Scenes as source code
++++
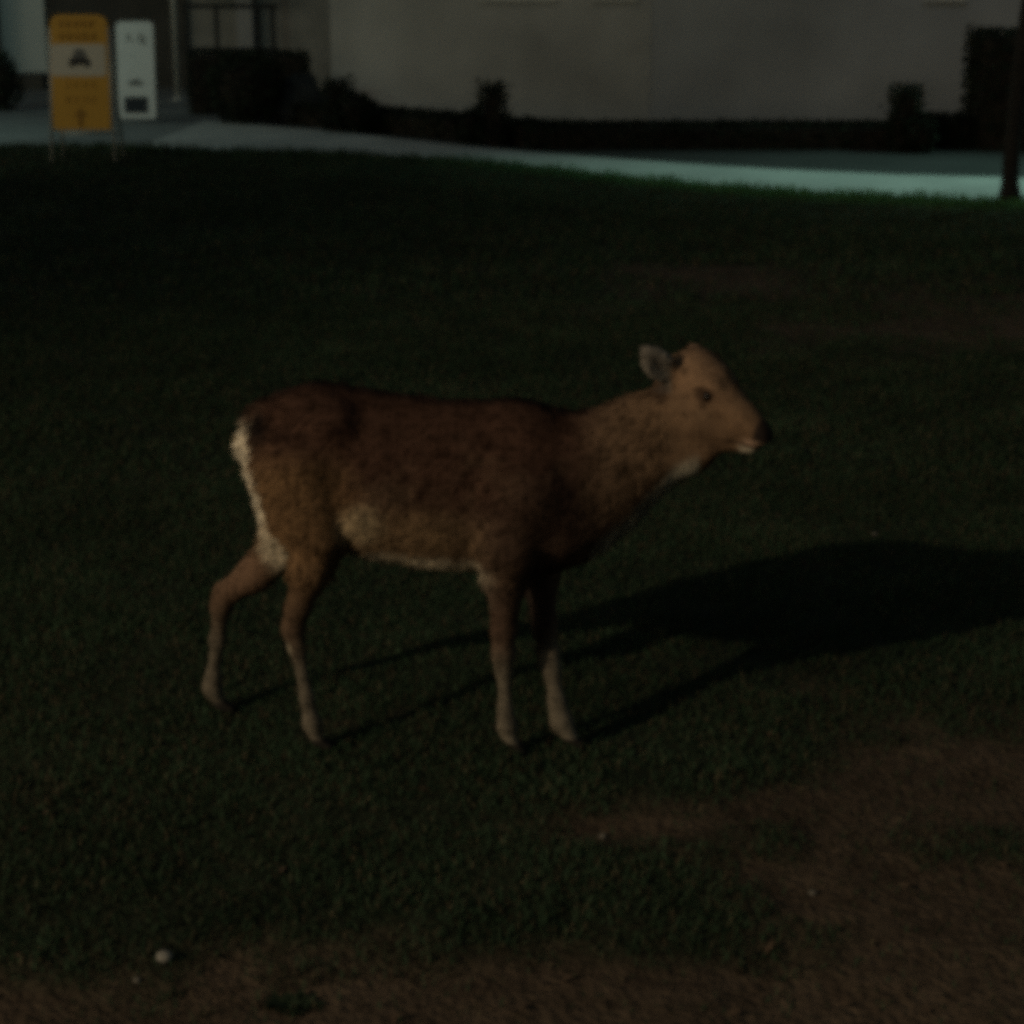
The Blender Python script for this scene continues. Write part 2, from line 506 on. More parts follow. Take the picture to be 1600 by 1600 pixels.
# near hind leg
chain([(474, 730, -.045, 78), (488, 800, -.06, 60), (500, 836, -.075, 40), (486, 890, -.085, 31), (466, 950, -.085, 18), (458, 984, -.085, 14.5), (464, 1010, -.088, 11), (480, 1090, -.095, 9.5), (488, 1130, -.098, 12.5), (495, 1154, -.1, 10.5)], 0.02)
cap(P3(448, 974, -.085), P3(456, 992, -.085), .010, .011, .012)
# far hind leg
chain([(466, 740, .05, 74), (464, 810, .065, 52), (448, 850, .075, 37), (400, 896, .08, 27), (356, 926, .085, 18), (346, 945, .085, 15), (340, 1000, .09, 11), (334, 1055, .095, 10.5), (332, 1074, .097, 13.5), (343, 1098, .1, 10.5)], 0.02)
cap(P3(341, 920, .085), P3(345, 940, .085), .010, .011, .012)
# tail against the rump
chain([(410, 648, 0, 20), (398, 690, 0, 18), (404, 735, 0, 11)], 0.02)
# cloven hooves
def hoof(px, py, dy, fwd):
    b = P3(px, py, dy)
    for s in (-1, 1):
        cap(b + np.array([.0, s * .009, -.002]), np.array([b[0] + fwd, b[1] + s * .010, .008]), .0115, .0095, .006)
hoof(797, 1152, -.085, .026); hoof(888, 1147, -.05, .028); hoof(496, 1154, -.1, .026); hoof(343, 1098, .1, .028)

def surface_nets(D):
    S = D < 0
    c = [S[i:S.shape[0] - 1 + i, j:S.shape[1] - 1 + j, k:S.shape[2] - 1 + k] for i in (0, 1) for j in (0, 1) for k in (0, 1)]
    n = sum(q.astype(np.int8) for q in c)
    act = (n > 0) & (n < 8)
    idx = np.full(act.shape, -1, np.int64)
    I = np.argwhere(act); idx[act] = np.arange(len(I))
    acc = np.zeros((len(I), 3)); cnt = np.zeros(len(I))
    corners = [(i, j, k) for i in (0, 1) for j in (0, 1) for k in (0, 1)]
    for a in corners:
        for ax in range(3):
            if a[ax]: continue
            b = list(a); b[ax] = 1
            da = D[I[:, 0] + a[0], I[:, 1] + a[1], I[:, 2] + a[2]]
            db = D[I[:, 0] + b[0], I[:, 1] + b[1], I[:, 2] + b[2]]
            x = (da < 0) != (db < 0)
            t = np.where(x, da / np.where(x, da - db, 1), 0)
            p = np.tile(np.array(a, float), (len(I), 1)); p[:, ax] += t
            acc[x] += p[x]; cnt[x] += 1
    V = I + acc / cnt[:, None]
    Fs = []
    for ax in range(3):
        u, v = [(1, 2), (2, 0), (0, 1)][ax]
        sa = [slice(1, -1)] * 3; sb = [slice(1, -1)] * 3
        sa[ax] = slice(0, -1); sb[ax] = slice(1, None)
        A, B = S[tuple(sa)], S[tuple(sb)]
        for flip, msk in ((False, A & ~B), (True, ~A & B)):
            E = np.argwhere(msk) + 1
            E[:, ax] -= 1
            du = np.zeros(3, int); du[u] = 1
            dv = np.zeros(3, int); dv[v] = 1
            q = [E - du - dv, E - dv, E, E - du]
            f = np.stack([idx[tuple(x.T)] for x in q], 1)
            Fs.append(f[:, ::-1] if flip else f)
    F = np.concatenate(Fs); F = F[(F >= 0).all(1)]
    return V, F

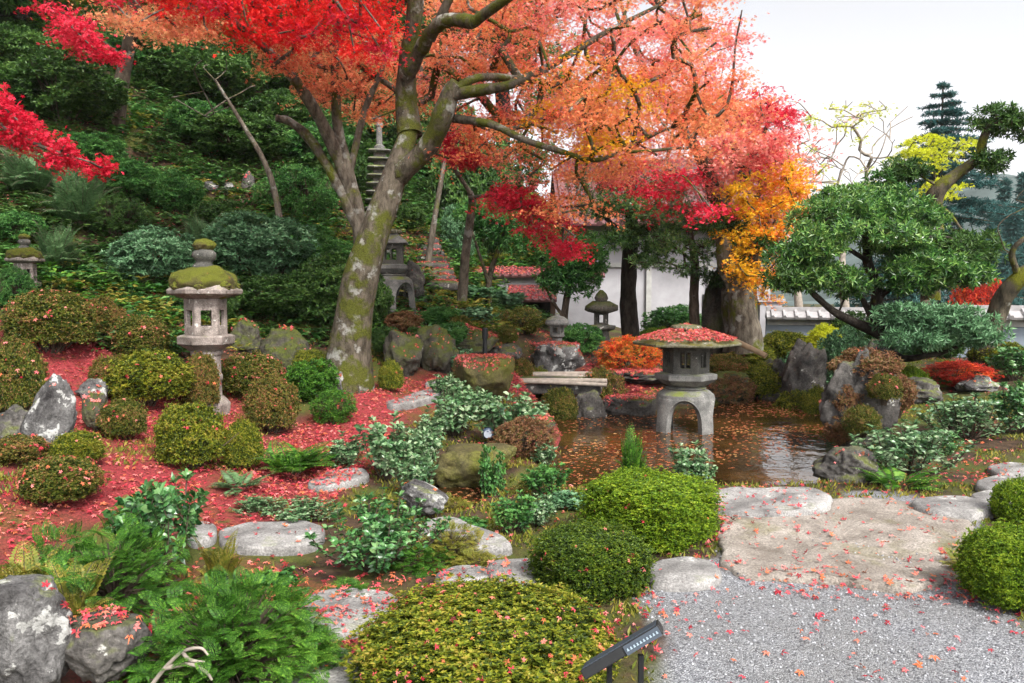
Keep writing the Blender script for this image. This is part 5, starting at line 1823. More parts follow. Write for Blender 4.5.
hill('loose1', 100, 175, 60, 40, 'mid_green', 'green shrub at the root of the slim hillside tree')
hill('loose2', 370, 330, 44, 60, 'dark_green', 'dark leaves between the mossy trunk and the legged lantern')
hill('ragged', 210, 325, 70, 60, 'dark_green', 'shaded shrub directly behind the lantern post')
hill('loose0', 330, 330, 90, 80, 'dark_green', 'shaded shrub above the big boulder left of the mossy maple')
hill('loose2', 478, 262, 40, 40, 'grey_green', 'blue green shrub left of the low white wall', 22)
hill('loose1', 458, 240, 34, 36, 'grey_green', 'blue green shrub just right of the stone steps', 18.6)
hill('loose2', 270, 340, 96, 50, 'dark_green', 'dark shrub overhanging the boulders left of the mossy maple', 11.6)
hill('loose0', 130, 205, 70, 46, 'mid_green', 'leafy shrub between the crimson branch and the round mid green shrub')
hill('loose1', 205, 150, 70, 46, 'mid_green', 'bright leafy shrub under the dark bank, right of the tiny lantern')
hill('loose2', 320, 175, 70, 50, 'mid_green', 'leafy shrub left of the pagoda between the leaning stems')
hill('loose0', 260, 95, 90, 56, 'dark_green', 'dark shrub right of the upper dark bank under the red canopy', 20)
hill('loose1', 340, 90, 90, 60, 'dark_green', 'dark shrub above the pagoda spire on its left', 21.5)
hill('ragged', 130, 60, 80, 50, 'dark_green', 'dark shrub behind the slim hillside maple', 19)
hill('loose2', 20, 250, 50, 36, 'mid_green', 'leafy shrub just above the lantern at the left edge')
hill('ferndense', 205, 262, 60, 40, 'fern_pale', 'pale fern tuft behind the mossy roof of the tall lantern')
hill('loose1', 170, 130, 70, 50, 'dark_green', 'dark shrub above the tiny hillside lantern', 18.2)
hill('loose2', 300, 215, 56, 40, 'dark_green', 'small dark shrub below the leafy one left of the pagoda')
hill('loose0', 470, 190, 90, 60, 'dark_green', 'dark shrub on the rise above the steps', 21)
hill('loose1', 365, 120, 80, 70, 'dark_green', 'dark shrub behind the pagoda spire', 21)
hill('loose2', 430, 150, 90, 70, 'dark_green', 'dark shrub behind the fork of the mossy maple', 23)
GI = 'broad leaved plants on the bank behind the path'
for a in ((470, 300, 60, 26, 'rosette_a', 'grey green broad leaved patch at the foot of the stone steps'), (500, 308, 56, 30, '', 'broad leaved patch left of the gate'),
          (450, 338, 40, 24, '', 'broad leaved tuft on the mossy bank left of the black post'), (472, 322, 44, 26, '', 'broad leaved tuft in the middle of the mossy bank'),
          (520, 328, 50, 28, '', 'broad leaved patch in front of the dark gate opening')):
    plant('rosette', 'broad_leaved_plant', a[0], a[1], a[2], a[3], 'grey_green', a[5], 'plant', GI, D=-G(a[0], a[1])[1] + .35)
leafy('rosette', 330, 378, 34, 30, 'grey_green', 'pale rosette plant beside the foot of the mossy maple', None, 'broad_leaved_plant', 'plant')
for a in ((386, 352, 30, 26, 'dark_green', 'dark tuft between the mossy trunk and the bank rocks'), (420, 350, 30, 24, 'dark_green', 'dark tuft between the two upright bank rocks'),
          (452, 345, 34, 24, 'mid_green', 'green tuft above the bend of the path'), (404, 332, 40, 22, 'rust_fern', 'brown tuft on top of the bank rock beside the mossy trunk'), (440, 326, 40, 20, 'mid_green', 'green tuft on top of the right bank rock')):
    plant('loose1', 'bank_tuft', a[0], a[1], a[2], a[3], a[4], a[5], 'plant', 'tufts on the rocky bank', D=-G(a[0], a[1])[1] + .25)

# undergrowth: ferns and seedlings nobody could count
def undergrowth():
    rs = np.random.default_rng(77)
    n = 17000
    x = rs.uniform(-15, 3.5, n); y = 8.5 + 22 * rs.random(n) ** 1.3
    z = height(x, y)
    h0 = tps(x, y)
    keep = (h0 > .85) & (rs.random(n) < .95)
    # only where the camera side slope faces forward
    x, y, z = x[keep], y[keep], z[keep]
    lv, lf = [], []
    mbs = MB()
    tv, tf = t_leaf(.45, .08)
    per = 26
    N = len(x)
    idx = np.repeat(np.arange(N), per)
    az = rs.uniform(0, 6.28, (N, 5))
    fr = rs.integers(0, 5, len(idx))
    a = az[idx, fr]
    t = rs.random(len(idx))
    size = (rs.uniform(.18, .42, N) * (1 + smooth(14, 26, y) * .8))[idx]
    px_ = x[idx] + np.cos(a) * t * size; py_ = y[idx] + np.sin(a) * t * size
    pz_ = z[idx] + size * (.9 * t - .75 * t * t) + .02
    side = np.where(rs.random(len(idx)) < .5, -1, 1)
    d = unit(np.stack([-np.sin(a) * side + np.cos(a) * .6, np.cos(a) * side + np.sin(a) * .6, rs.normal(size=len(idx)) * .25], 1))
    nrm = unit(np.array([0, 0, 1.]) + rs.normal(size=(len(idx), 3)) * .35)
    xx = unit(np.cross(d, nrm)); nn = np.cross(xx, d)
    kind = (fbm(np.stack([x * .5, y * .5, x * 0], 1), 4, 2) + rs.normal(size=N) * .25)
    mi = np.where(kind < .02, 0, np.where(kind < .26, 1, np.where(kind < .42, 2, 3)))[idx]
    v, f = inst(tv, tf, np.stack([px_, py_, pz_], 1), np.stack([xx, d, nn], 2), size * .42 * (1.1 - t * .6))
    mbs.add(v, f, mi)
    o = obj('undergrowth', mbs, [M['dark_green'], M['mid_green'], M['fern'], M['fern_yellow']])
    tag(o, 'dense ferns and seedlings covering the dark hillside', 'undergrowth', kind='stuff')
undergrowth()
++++
■ Goal: Copy out every line from the material above in which the word "More" appears.

■ The solution:
The Blender Python script for this scene continues. Write part 2, from line 506 on. More parts follow. Take the picture to be 1600 by 1600 pixels.
Keep writing the Blender script for this image. This is part 5, starting at line 1823. More parts follow. Write for Blender 4.5.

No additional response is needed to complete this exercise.